The character I liked most was Edgar played by Andrew Scott. I silently cheered when I saw him first because I knew he'd do a good job. Also it was easy to like him. He wasn't complex, but he was sincerely good. The kind of character I tend to gravitate to like Horatio in Hamlet. He did an amazing job of playing mad while showing his real emotions. He had the only scene that made me laugh when he showed up in a dress and King Lear says compassionately, madman to madman, I know you think you're wearing Persian attire, but let's get you something else to wear. He had another great scene in which Lear thinks dogs are barking at him and Edgar, fake madman to madman, pretends to shoo them. It was a little funny, but a little touching.


A couple of points of discussion. This is only my second play of Shakespeare's and I am struck by how male his worlds are. And I don't mean that he is misogynist but rather this is a very male perspective we get. It's how I feel when reading male authors where the world feels just a bit unfamiliar, sometimes uncomfortable. Also, sometimes I can tell that certain scenes were just written for men to enjoy. When the soldiers were whooping and howling during the last fight scene, I thought I know a man or two that would love this movie if they didn't know it was Shakespeare. 

The way the movie was made, it gave some very strong interpretations or context to certain ambiguities. Goneril possibly was abused by her father. Both Goneril and Regan started off more just annoyed at having to take care of an older parent and his one hundred guests rather than power hunger, scheming, and conniving. I mean it did quickly descend into a power grab. And Lear's madness as senility rather than that ambiguous "madness" that I discussed in my last post. 

Here I am discussing madness again, but I thought it was interesting that Edmund and Lear had parallel egos that were leading them down the paths of their destructions. Lear's ego was almost immediately identified as madness and yet Edmund's wasn't. Why, so? Ultimately, both resulted in poor decisions that led to their deaths. In a way, I am presenting the opposite of what I did in Hamlet. There I said that I needed a clear pathology to explain to me someone's madness. But here, I wonder if there isn't a little madness in ego, vengeance, fragility, jealousy, even humor. The line can sometimes become fine between certifiable and not. 

Oh, Missy and I had another discussion about how media, especially government sponsored, is propaganda. I do wonder, you think old James told Shakespeare to write a play in which everyone dies if the king steps down, or Shakespeare took a hint? *takes notes for my future writing aspirations in these interesting times*

The movie lies heavily on me. I had planned on watching Ran, a Japanese version of King Lear, that Missy said was one of the best movies ever made (!!) but I think perhaps, I cannot take that right now. Since I've finished the movie, I've been seeking out my parents and dawdling aimlessly in their vicinity to some odd looks from them.

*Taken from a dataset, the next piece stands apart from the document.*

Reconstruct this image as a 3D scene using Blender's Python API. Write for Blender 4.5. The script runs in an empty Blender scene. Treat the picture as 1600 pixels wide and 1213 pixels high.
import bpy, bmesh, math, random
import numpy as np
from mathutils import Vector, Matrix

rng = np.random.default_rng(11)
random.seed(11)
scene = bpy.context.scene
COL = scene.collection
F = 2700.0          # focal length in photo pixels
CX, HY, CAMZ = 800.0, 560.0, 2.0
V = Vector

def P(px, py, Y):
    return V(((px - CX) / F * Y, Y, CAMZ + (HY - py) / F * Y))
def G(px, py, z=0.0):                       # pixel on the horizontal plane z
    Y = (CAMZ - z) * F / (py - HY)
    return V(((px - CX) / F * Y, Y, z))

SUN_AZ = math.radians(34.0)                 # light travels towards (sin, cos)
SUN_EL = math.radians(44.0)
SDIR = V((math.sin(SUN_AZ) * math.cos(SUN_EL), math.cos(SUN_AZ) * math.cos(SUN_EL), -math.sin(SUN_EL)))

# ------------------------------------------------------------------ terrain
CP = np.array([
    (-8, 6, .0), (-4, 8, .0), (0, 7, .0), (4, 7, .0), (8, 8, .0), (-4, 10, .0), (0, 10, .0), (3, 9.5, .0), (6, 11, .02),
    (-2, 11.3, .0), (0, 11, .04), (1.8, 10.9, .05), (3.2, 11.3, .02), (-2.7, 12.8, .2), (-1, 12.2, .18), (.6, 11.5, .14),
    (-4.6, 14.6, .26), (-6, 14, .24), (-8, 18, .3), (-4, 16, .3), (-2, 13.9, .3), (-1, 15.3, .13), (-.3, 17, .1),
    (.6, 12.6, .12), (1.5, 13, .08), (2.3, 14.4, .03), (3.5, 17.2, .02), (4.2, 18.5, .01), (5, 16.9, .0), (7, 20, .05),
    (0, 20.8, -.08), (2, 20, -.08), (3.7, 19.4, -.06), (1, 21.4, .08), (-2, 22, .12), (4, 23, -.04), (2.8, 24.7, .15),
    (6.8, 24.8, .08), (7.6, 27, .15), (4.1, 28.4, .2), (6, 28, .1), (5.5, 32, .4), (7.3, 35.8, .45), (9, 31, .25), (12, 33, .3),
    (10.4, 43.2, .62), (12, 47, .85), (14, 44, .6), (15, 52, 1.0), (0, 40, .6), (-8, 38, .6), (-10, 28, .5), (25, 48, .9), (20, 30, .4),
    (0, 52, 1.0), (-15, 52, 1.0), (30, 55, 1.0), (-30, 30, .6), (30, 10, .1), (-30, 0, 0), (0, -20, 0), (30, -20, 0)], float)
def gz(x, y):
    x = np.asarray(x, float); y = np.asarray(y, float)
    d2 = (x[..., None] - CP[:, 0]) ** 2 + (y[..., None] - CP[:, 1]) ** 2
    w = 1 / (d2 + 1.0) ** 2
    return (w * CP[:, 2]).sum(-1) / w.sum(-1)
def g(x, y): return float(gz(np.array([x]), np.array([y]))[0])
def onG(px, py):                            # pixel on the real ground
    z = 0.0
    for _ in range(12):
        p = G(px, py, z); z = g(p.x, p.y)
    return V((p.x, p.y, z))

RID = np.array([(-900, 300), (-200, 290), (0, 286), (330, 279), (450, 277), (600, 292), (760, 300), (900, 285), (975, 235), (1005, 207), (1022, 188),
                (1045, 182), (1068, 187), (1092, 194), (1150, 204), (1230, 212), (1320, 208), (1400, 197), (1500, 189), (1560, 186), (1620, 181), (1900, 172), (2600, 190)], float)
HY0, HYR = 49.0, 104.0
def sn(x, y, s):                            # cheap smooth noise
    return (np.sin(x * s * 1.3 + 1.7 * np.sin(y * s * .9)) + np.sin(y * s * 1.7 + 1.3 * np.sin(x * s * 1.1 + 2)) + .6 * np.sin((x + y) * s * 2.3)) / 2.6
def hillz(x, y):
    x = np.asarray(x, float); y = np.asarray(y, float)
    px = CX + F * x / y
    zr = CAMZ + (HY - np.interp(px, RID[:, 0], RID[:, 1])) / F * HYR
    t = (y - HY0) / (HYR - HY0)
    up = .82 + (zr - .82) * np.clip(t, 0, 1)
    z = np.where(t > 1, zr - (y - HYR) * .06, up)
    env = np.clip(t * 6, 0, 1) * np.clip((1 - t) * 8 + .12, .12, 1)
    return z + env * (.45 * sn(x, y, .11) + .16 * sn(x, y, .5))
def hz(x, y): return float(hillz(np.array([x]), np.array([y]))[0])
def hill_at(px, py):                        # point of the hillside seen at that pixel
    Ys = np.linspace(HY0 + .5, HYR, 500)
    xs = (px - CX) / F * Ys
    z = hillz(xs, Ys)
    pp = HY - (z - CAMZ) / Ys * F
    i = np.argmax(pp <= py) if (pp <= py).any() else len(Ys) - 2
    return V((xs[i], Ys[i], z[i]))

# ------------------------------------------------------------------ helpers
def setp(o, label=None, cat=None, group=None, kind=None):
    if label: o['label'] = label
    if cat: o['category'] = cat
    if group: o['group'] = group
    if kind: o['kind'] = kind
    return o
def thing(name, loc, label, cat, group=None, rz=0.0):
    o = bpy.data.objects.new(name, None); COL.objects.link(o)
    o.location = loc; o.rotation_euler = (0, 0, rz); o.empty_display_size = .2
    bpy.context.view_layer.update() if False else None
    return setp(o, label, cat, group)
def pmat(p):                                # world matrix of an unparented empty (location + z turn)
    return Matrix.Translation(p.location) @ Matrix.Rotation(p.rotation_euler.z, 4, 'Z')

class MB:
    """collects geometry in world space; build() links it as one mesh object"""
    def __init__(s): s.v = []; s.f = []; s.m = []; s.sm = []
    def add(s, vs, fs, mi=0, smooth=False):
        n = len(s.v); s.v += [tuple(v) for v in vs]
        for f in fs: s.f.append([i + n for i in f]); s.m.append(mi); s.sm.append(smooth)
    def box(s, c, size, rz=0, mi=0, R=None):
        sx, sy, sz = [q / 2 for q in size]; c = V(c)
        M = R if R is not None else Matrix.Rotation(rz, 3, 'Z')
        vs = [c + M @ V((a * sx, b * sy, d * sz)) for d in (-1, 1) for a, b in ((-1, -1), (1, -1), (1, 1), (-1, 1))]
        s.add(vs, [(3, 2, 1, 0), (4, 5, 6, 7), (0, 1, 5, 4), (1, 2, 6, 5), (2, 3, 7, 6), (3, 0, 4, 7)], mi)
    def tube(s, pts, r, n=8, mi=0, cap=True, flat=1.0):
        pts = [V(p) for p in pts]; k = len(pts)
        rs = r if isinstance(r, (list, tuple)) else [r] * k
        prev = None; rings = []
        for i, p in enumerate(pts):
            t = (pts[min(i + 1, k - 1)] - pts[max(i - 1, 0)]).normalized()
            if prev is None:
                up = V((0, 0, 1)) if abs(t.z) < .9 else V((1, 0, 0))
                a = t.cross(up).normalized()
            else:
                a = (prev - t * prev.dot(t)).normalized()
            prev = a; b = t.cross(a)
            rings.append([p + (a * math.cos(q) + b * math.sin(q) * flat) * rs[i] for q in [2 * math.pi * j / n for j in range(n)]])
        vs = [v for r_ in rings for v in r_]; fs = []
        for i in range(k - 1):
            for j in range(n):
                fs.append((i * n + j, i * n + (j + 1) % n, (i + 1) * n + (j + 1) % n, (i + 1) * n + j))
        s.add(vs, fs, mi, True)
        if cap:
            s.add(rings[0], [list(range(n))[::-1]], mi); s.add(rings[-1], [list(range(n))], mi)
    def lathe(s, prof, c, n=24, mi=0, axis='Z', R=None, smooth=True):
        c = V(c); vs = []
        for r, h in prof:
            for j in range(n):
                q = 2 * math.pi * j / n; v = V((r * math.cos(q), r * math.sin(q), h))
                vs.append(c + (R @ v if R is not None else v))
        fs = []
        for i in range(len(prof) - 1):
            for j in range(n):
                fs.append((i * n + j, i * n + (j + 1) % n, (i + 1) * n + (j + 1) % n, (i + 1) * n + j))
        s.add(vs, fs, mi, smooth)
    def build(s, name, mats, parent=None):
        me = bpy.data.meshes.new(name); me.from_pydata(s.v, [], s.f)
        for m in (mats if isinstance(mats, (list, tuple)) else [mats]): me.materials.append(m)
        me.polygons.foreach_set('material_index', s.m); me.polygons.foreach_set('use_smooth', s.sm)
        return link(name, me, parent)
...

I've been surprisingly finding a lot of relatability in Shakespeare. A friend shares some crazy in-law story and I think "Gertrude would have done that".  The line I've been thinking about in Lear is Edgar's last line:

"The weight of this sad time we must obey; Speak what we feel, and not what we ought to say. The oldest hath borne most: we that are young shall never see so much, nor live so long."



Maybe I'm not taking his exact meaning from it, but close enough. 

Well after that monster, we're on to Much Ado About Nothing. Missy and I could do with a comedy. 

We have not chosen which one yet, but our options are:



or:



By these trailers, I assume these two are actually dying to get together. Give me climbing ivy and romantic tension. I'm ready.